訪日観光客のインバウンドは客単価の減少を客数増でカバーする状況に

2016年4月2日(土)20時45分

4月1日、国内消費を支えてきた富裕層と訪日観光客の動きが鈍り始めている。年初からの株価下落が高級時計の売れ行きなどに影響、「プチ富裕層」の慎重な消費姿勢が顕著になってきた。写真は東京・銀座、2015年8月撮影(2016年 ロイター/Thomas Peter)

 国内消費を支えてきた富裕層と訪日観光客の動きが鈍り始めている。年初からの株価下落が高級時計の売れ行きなどに影響、「プチ富裕層」の慎重な消費姿勢が顕著になってきた。

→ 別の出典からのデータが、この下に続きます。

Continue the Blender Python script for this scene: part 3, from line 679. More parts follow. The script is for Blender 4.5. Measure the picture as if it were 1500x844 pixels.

 訪日観光客の免税売上高(インバウンド)は、客単価の減少を客数増でカバーする状況が続いており、消費拡大の原動力になってきた二つのエンジンが変調をきたしている。

 1日に発表された3月の百貨店売上高速報では、各社の宝飾品・時計が前年同月比マイナスとなった。J.フロント リテイリング <3086.T>の宝飾・時計は21%減と大きく落ち込んだほか、高島屋 <8233.T>でも宝飾が6.5%減、時計が4%減となっている。

 高島屋の広報担当者は「百貨店の高額品販売は、株価に対して2―3カ月遅れで連動する。年初からの株価下落により高額品の販売に影響が出ている」と分析する。昨年末1万9000円だった日経平均株価は、年初から荒い値動きとなり、4月1日現在では1万6000円付近で推移している。

 こうした株安の影響は「超富裕層」ではなく「プチ富裕層」に鮮明に表れている。三越伊勢丹ホールディングス <3099.T>の三越日本橋本店では、500万円以上の時計の販売個数は前年同月と同水準だったが、100―500万円の時計の販売個数は2桁減と落ち込んだ。

 三越伊勢丹HDの広報担当者は「基調として、富裕層のマインドが慎重になってきているが、背景などは分析し切れていない」としたうえで、「日本橋店で美術品は60%増。富裕層の消費がどう動くか、2・3・4月が転換点になる可能性も含め注目している」と話す。同社の3旗艦店(伊勢丹新宿本店、三越日本橋本店、三越銀座店)の宝飾・時計は3%減となった。

免税売上は客単価減

 消費を支えるもう一方の柱だった訪日観光客による消費は、免税売上高でみると、高額品のまとめ買いから、化粧品を中心とした消耗品へと購買対象が移り、客単価が下落している。三越伊勢丹では、3月の客単価が前年同月比17%減と大きく低下した一方で、客数は30%増と伸び、結果、免税売上高は9.1%増と伸長した。